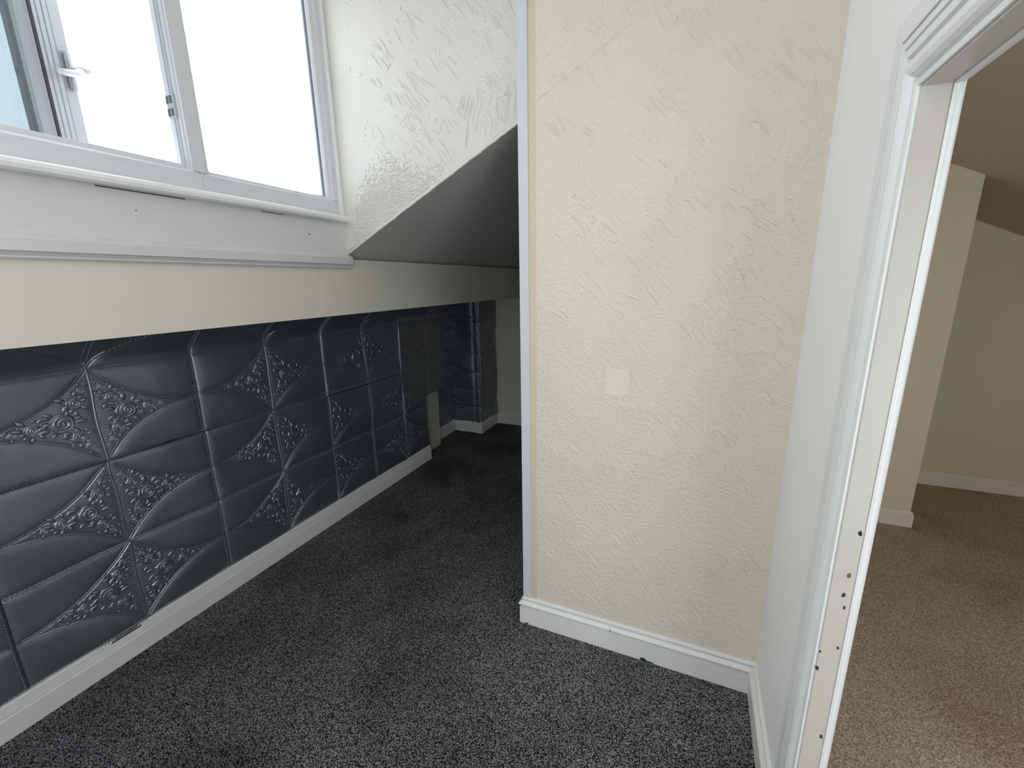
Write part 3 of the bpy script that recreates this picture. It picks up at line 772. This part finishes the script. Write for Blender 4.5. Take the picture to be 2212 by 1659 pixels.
ridge('plaster_crease', (-0.500, 1.72), (-0.500, 2.07), pw, 'cream_artex', 0.0010, 0.0012, YP)
o = obj('plaster_patch', boxes(((-0.31, YP-0.0012, 1.17), (-0.22, YP+0.002, 1.27)), bevel=0.001), 'cream_smooth', pw)
# rough plaster lip along the cheek's slanted edge
def lip():
    r_ = random.Random(14); rows = []; n = 70
    for i in range(n+1):
        x = XW+0.01+(-0.655-XW-0.01)*i/n; z = ZS+SL*(x-XW)
        a = r_.uniform(0.002, 0.0065); b = r_.uniform(0.001, 0.005)
        rows.append([(x, YC-a, z+0.004), (x, YC-a*0.6, z-b), (x, YC+0.004, z-b*1.2), (x, YC+0.006, z+0.004), (x, YC-0.0005, z+0.012+b)])
    return stations(rows)
o = obj('plaster_lip', lip(), 'cheek_artex', ck, True)

# small knocks and gaps the photograph shows
bp_ = bpy.data.objects['baseboard_partition']
for (x, z, sx, sz) in ((-0.640, 0.004, 0.016, 0.006), (-0.10, 0.006, 0.020, 0.012), (-0.075, 0.003, 0.022, 0.005)):
    bm = chip(0, 0, 0, 1.0, None, (0, -1, 0))
    for v in bm.verts: v.co = Vector((x+v.co.x*sx, YP-0.0205-(0.0004 if v.co.y < 0 else -0.001), max(0.0005, z+v.co.z*sz*0.7)))
    obj('paint_chip', bm, 'chip_green', bp_)
bm = chip(-0.245, YP-0.0256, 0.1065, 0.0035, None, (0, -1, 0)); obj('paint_chip', bm, 'hole_dark', bp_)
ww_ = bpy.data.objects['wall_window']
obj('nail_hole', chip(XW+0.0045, 1.48, 1.825, 0.0042, None, (1, 0, 0)), 'hole_dark', ww_)
obj('nail_hole', chip(XW+0.0045, 0.83, 1.835, 0.002, None, (1, 0, 0)), 'hole_dark', ww_)
obj('paint_gap', boxes(((XW+0.0035, 0.74, 1.8890), (XW+0.0052, 0.98, 1.8915))), 'hole_dark', ww_)
obj('paint_gap', boxes(((XW+0.0035, 1.26, 1.8885), (XW+0.0052, 1.36, 1.8905))), 'hole_dark', ww_)
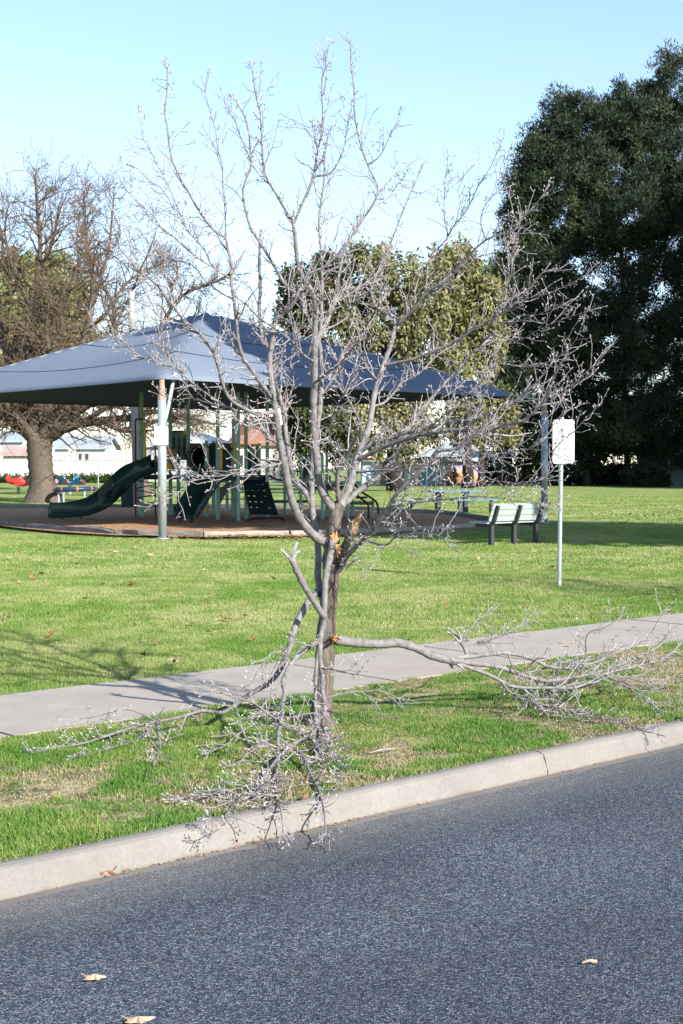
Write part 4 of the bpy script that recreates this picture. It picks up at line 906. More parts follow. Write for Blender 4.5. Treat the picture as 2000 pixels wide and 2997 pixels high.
O.add('17', '4', 20, 5, [(40, 1240), (10, 1190), (-30, 1150), (-90, 1130)], 61)
O.add('18', '1', 14, 4, [(300, 1232), (350, 1260), (420, 1262), (500, 1250)], 62)
oak(O, 'old spreading bare oak with a thick flared trunk behind the wave slide', (O.b['trunk']['V'][0].x, 63, 0), 63, 2, 2, 1.8)
O2 = Limbs()
O2.add('trunk', None, 26, 22, [(425, 1456), (420, 1400), (416, 1300), (405, 1200), (398, 1120)], [74, 74])
O2.add('1', 'trunk', 18, 7, [(398, 1125), (420, 1040), (470, 960), (510, 890), (560, 850), (620, 830), (680, 800)], [74, 73])
O2.add('2', 'trunk', 16, 5, [(400, 1140), (370, 1060), (340, 980), (330, 900), (300, 830), (280, 770)], [74, 75])
O2.add('3', 'trunk', 16, 5, [(404, 1190), (470, 1150), (540, 1130), (620, 1140), (720, 1150)], [74, 73])
O2.add('4', 'trunk', 14, 5, [(410, 1240), (500, 1220), (580, 1230), (660, 1250)], [74, 72])
O2.add('5', '1', 12, 4, [(475, 955), (540, 940), (600, 930), (670, 950), (740, 970)], 75)
O2.add('6', '1', 9, 3, [(500, 905), (500, 850), (520, 800), (515, 760)], 74)
oak(O2, 'second bare brown tree whose crown shows above and under the shade sail', (O2.b['trunk']['V'][0].x, 74, 0), 74, 5, 2, 1.5)

# ------------------------------------------------------------------ shade sail
CN, CR, CL = Vector((-3.94, 31.3, 0)), Vector((5.0, 39.5, 0)), Vector((-12.64, 40.94, 0)); PR = Vector((5.7, 40.0, 0)); CF = CR + CL - CN
ctr = (CN + CF) / 2
sail = empty('shade_sail', ctr, 'large blue grey pyramid shade sail on steel posts over the playground', 'shade sail')
def sail_pt(a, b_, dz=0.0):                       # a along N>R, b along N>L, both -1..1
    s_ = (a + 1) / 2; t = (b_ + 1) / 2
    p = CN * (1 - s_) * (1 - t) + CR * s_ * (1 - t) + CL * (1 - s_) * t + CF * s_ * t
    m = max(abs(a), abs(b_)); o_ = min(abs(a), abs(b_))
    inn = 0.05 * (1 - (o_ / max(m, 1e-6)) ** 2) * m ** 3                 # scalloped hems
    p = p + (ctr - p) * inn
    h = 3.52 + 2.42 * (1 - m) ** 0.88 - 0.16 * (1 - (o_ / max(m, 1e-6)) ** 2) * math.sin(math.pi * m) * 1.5
    return Vector((p.x, p.y, h + dz))
NG = 40; b = MB(); vs = []; fs = []
for j in range(NG + 1):
    for i in range(NG + 1): vs.append(sail_pt(-1 + 2 * i / NG, -1 + 2 * j / NG))
for j in range(NG):
    for i in range(NG): fs.append((j * (NG + 1) + i, j * (NG + 1) + i + 1, (j + 1) * (NG + 1) + i + 1, (j + 1) * (NG + 1) + i))
b.add(vs, fs); cl_ = b.build('canopy', M['canopy'], sail, smooth=True)
md = cl_.modifiers.new('cloth thickness', 'SOLIDIFY'); md.thickness = 0.012; md.offset = 0
b = MB()
for m in (0.72, 0.4):
    for k in range(4):
        line = []
        for t in np.linspace(-1, 1, 17):
            a_, c_ = ((m * t, -m), (m, m * t), (m * t, m), (-m, m * t))[k]; line.append(sail_pt(a_, c_, 0.012))
        b.tube(line, 0.012, 4)
sm_ = b.build('seam', M['dark_panel'], cl_, fix=False); sm_.matrix_parent_inverse = Matrix.Identity(4)
for k in range(4):
    a_, c_ = ((-1, -1), (1, -1), (1, 1), (-1, 1))[k]
    b = MB(); b.tube([sail_pt(a_ * m, c_ * m, -0.06) for m in np.linspace(0.04, 1, 12)], 0.045, 6); b.build('rafter', M['galv'], sail, fix=False)
b = MB(); b.tube([sail_pt(1, -1), Vector((PR.x, PR.y, 3.45))], 0.02, 6); b.build('corner_cable', M['galv'], sail, fix=False)
for k, cn in enumerate((CN, PR, CL, CF)):
    b = MB(); p = Vector((cn.x, cn.y, 0))
    b.tube([p, p + Vector((0, 0, 3.08))], 0.093, 16); b.tube([p, p + Vector((0, 0, 0.03))], 0.16, 12)
    po = b.build('post', M['galv'], sail, smooth=False, fix=False)
    for f_ in po.data.polygons: f_.use_smooth = len(f_.vertices) == 4
    b = MB(); b.tube([p + Vector((0, 0, 3.06)), p + Vector((0, 0, 3.16)), p + Vector((0, 0, 3.17)), p + Vector((0, 0, 3.50))], [0.097, 0.097, 0.062, 0.06], 14)
    b.tube([p + Vector((0, 0, 3.3)), p + Vector((0, 0, 3.33))], 0.072, 12)
    cp = b.build('rusty_cap', M['rust'], po, fix=False); cp.matrix_parent_inverse = Matrix.Identity(4)
    if k in (1, 2): continue
    d_ = (ctr - p).normalized() * 0.9
    sd_ = Vector((d_.y, -d_.x, 0)).normalized()
    b = MB(); b.tube([p + Vector((0, 0, 2.35)), p + d_ * .28 + sd_ * (.1 if k == 0 else 0) + Vector((0, 0, 2.9)), p + d_ * .62 + sd_ * (.22 if k == 0 else 0) + Vector((0, 0, 3.72))], 0.045, 8)
    b.build('brace', M['galv'], sail, fix=False)

# ------------------------------------------------------------------ signs
def letters(txt, h, P0, right, upv, nrm, mat, name, parent, th=0.002):
    cu = bpy.data.curves.new('lettering', 'FONT'); cu.body = txt; cu.size = h; cu.align_x = 'CENTER'; cu.align_y = 'CENTER'; cu.extrude = th
    to = bpy.data.objects.new('lettering', cu); C.objects.link(to)
    dg = bpy.context.evaluated_depsgraph_get(); me = bpy.data.meshes.new_from_object(to.evaluated_get(dg))
    bpy.data.objects.remove(to); me.materials.clear(); me.materials.append(mat)
    Mx = Matrix((right, upv, nrm)).transposed()
    for v in me.vertices: v.co = P0 + Mx @ v.co
    o_ = bpy.data.objects.new(name, me); C.objects.link(o_)
    o_.parent = parent; o_.matrix_parent_inverse = Matrix.Translation(-parent.location) if parent.type == 'EMPTY' else Matrix.Identity(4)
    return o_
def round_rect(c, right, upv, wd, ht, r, n=5):
    out = []
    for cx_, cy_, a0 in ((wd / 2 - r, ht / 2 - r, 0), (-wd / 2 + r, ht / 2 - r, 90), (-wd / 2 + r, -ht / 2 + r, 180), (wd / 2 - r, -ht / 2 + r, 270)):
        for k in range(n + 1):
            q = R(a0 + 90 * k / n); out.append(c + right * (cx_ + r * math.cos(q)) + upv * (cy_ + r * math.sin(q)))
    return out
UPV = Vector((0, 0, 1))
sp_ = gp(1639.5, 1714)
sg = empty('street_sign', (sp_.x, sp_.y, 0), 'blank looking white rounded sign on a thin galvanised pole, seen right of the bench', 'sign')
b = MB(); topz = at(1639, 1224, sp_.y).z
b.tube([Vector((sp_.x - .012, sp_.y, 0)), Vector((sp_.x + 0.012, sp_.y, topz))], 0.0285, 14); b.tube([Vector((sp_.x + .012, sp_.y, topz - .02)), Vector((sp_.x + .012, sp_.y, topz + .012))], 0.032, 12)
b.build('pole', M['galv'], sg, smooth=False, fix=False)
rgt = Vector((0.995, 0.06, 0)).normalized(); nrm = Vector((rgt.y, -rgt.x, 0))
c_ = at(1650, 1292.5, sp_.y - 0.045); wd_, ht_ = 64 / F * sp_.y, 128 / F * sp_.y
b = MB(); b.prism(round_rect(c_, rgt, UPV, wd_, ht_, 0.035), -nrm * 0.004); pl = b.build('plate', M['white_sign'], sg)
b = MB(); ring = round_rect(c_ + nrm * 0.0015, rgt, UPV, wd_ - .022, ht_ - .022, 0.028)
b.tube(ring + [ring[0]], 0.002, 4); o_ = b.build('border_line', M['faint'], pl, fix=False); o_.matrix_parent_inverse = Matrix.Identity(4)
b = MB(); pc = c_ + nrm * 0.0005 + rgt * (-0.018) + UPV * (ht_ / 2 - .18)
b.prism([pc + rgt * x + UPV * y for x, y in ((-.017, .062), (.02, .062), (.02, .03), (-.017, -.018))], nrm * 0.003)
b.prism([pc + rgt * x + UPV * y for x, y in ((.02, .014), (.02, -.062), (-.012, -.062), (-.016, -.036))], nrm * 0.003)
o_ = b.build('pictogram', M['sign_green'], pl); o_.matrix_parent_inverse = Matrix.Identity(4)
b = MB(); rr = random.Random(2)
for k, yy in enumerate((-.03, -.055, -.08, -.115, -.14, -.175, -.2, -.222)):
    x = -.11
    while x < .1:
        l_ = rr.uniform(.012, .04); b.box(c_ + nrm * 0.0012 + rgt * (x + l_ / 2) + UPV * yy, (l_, .002, .0075), math.atan2(rgt.y, rgt.x)); x += l_ + .008
o_ = b.build('fine_print', M['faint'], pl); o_.matrix_parent_inverse = Matrix.Identity(4)
for dx, dy in ((.012, ht_ / 2 - .065), (.078, ht_ / 2 - .068), (-.005, -ht_ / 2 + .035)):
    b = MB(); p_ = c_ + rgt * dx + UPV * dy; b.tube([p_, p_ + nrm * .006], .007, 8)
    o_ = b.build('bolt', M['bench_iron'], pl, fix=False); o_.matrix_parent_inverse = Matrix.Identity(4)
# no smoking notice strapped to the front post of the sail
c_ = at(472.5, 1275, CN.y - 0.12); wd_, ht_ = 40 / F * CN.y, 55 / F * CN.y
ns = empty('notice', c_, 'small white no smoking notice on the front post of the shade sail', 'sign')
rgt = Vector((1, 0.02, 0)).normalized(); nrm = Vector((rgt.y, -rgt.x, 0))
b = MB(); b.prism(round_rect(c_, rgt, UPV, wd_, ht_, 0.012, 3), -nrm * 0.004); pl = b.build('plate', M['white_sign'], ns)
for txt, h_, yy in (('NO', .052, .155), ('SMOKING', .05, .105)):
    o_ = letters(txt, h_, c_ + nrm * 0.001 + UPV * yy, rgt, UPV, nrm, M['letter'], 'lettering', pl)
b = MB(); cc_ = c_ + UPV * -.02 + nrm * .002
b.tube([cc_ + rgt * math.cos(q) * .073 + UPV * math.sin(q) * .073 for q in np.linspace(0, 2 * math.pi, 33)], .0075, 6)
b.tube([cc_ + rgt * -.052 + UPV * .052, cc_ + rgt * .052 + UPV * -.052], .007, 6)
o_ = b.build('prohibition_ring', M['sign_red'], pl, fix=False); o_.matrix_parent_inverse = Matrix.Identity(4)
b = MB(); b.box(cc_ + rgt * -.004 + UPV * -.008, (.085, .004, .012), math.atan2(rgt.y, rgt.x)); o_ = b.build('cigarette', M['letter'], pl); o_.matrix_parent_inverse = Matrix.Identity(4)
for yy in (-.125, -.15, -.172):
    b = MB(); b.box(c_ + nrm * .001 + UPV * yy, (.2, .002, .006), math.atan2(rgt.y, rgt.x)); o_ = b.build('fine_print', M['faint'], pl); o_.matrix_parent_inverse = Matrix.Identity(4)

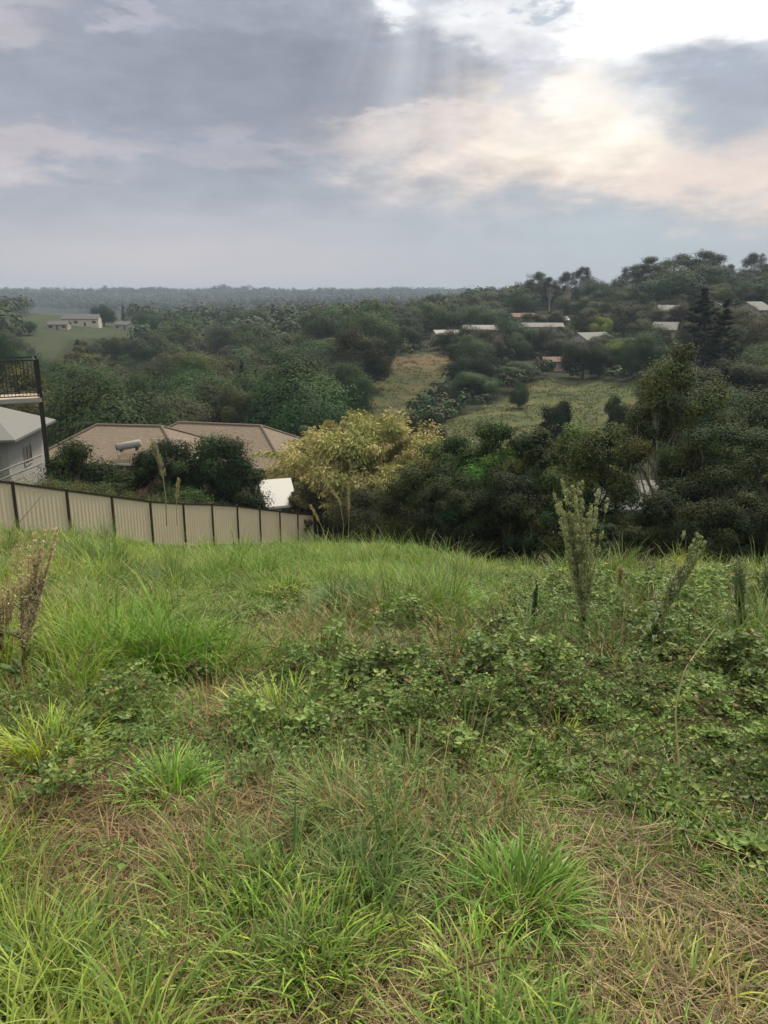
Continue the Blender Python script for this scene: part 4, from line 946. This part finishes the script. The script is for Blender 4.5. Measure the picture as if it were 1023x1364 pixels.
def tufts(acc, g, ntuft, per, r0, r1, p, L, wid, rad, lean=(.1, .9), bend=(.3, 1.3), nseg=4, dryk=1.0, keep=None, litter=False):
    x, y = sample(g, ntuft, r0, r1, p); z = ground(x, y); u, v = proj(x, y, z)
    br = bramble_mask(u, v, x, y) * (np.hypot(x, y) < 9)
    k = g.random(ntuft) > np.clip((br - .45) * 1.8, 0, .72)
    if keep is not None: k &= keep(u, v, x, y, g)
    x, y, u, v = x[k], y[k], u[k], v[k]; n = len(x); r = np.hypot(x, y); dr = np.clip(dryness(u, v, x, y) * dryk, 0, 1)
    tone = fbm(x * .7 + 50, y * .7, 71); idx = np.repeat(np.arange(n), per); N = len(idx)
    hs = (.35 + 1.5 * sst(fbm(x * 1.0, y * 1.0, 81), .25, .8)) * (1 - .45 * dr) * g.uniform(.6, 1.2, n)
    az = g.random(N) * 6.283; q = np.sqrt(g.random(N)) * rad * g.uniform(.5, 1.3, n)[idx]
    bx = x[idx] + np.cos(az) * q; by = y[idx] + np.sin(az) * q; bz = ground(bx, by) - .01
    az = az + g.normal(size=N) * .5; dryb = g.random(N) < dr[idx]
    l = g.uniform(*L, N) * hs[idx] * np.where(dryb, .85, 1.0); ln = g.uniform(*lean, N) * (.4 + .6 * q / rad); bd = g.uniform(*bend, N)
    if litter: l = g.uniform(*L, N) * .85; ln = g.uniform(1.2, 1.6, N); bd = g.normal(size=N) * .35; bz = bz + g.random(N) * .06; dryb[:] = True
    t_ = np.clip((tone[idx] - .35) / .35, 0, 1)[:, None]; col = (GREEN * t_ + MID * (1 - t_)); li = (fbm(x * .9 + 9, y * .9, 91) > .6)[idx][:, None]
    col = np.where(li, col * .5 + LIME * .5, col); bl = (fbm(x * .8 - 9, y * .8, 95) > .62)[idx][:, None]; col = np.where(bl, col * .4 + BLUE * .6, col)
    s = g.random(N)[:, None]; dc = STRAW * s + TAN * (1 - s) * np.where(g.random((N, 1)) < .4, .5, 1); dc = dc * np.where(g.random((N, 1)) < (.6 if litter else .15), .42, .95); col = np.where(dryb[:, None], dc, col) * g.uniform(.7, 1.25, (N, 1))
    tip = np.where((g.random(N) < .3)[:, None], col * .5 + STRAW * .5, col * np.array([1.25, 1.15, 1.1]))
    w = wid * g.uniform(.6, 1.3, N) * (1 if isinstance(wid, float) else 1)
    blades(acc, np.stack([bx, by, bz], 1), l, w, az, ln, bd, np.clip(col, 0, .6), np.clip(tip, 0, .6), nseg)
def grass():
    g = rng(300); a = Acc()
    tufts(a, g, 8000, 10, 1.1, 4.8, 1.0, (.03, .11), .0062, .05, lean=(.2, 1.3), nseg=3)
    tufts(a, g, 1600, 18, 1.2, 5.0, 1.0, (.07, .19), .0078, .05, lean=(.1, 1.2), nseg=4, dryk=.7, keep=lambda u, v, x, y, g: g.random(len(u)) > dryness(u, v, x, y) * 1.5)
    tufts(a, g, 13000, 8, 1.1, 5.5, 1.2, (.07, .24), .0038, .09, nseg=2, litter=True, keep=lambda u, v, x, y, g: g.random(len(u)) < dryness(u, v, x, y) * .9 + .05)
    tufts(a, g, 5200, 12, 1.1, 5.2, 1.1, (.03, .10), .0056, .07, lean=(.4, 1.5), nseg=3, dryk=.75)
    tufts(a, g, 400, 60, 1.3, 5.4, 1.1, (.08, .21), .0072, .085, lean=(.1, 1.3), bend=(.5, 1.7), nseg=5, dryk=.45, keep=lambda u, v, x, y, g: g.random(len(u)) > dryness(u, v, x, y) * 1.1 - .1)
    tufts(a, g, 1300, 3, 2.2, 16, 1.3, (.30, .62), .0035, .03, lean=(.0, .45), bend=(.1, .9), nseg=5, dryk=3.0)
    tufts(a, g, 8500, 12, 4.4, 13, 1.4, (.08, .30), .0085, .08, lean=(.2, 1.2), nseg=3, dryk=.9)
    tufts(a, g, 1500, 34, 4.6, 18, 1.4, (.18, .44), .0100, .14, nseg=4, dryk=.5)
    tufts(a, g, 9000, 12, 12, 52, 1.6, (.05, .18), .018, .16, nseg=3, dryk=.8)
    link('grass', a.mesh('grass', [M['grass']]), None, 'rough grass, part green and part straw, covering the slope', 'grass', None, 'stuff')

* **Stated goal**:
Only the lines from the line with "Write part 4" to the line with "oak(O2, 'second bare", inclusive, are to be printed, exactly as they appear.

* **Written reply**:
Write part 4 of the bpy script that recreates this picture. It picks up at line 906. More parts follow. Write for Blender 4.5. Treat the picture as 2000 pixels wide and 2997 pixels high.
O.add('17', '4', 20, 5, [(40, 1240), (10, 1190), (-30, 1150), (-90, 1130)], 61)
O.add('18', '1', 14, 4, [(300, 1232), (350, 1260), (420, 1262), (500, 1250)], 62)
oak(O, 'old spreading bare oak with a thick flared trunk behind the wave slide', (O.b['trunk']['V'][0].x, 63, 0), 63, 2, 2, 1.8)
O2 = Limbs()
O2.add('trunk', None, 26, 22, [(425, 1456), (420, 1400), (416, 1300), (405, 1200), (398, 1120)], [74, 74])
O2.add('1', 'trunk', 18, 7, [(398, 1125), (420, 1040), (470, 960), (510, 890), (560, 850), (620, 830), (680, 800)], [74, 73])
O2.add('2', 'trunk', 16, 5, [(400, 1140), (370, 1060), (340, 980), (330, 900), (300, 830), (280, 770)], [74, 75])
O2.add('3', 'trunk', 16, 5, [(404, 1190), (470, 1150), (540, 1130), (620, 1140), (720, 1150)], [74, 73])
O2.add('4', 'trunk', 14, 5, [(410, 1240), (500, 1220), (580, 1230), (660, 1250)], [74, 72])
O2.add('5', '1', 12, 4, [(475, 955), (540, 940), (600, 930), (670, 950), (740, 970)], 75)
O2.add('6', '1', 9, 3, [(500, 905), (500, 850), (520, 800), (515, 760)], 74)
oak(O2, 'second bare brown tree whose crown shows above and under the shade sail', (O2.b['trunk']['V'][0].x, 74, 0), 74, 5, 2, 1.5)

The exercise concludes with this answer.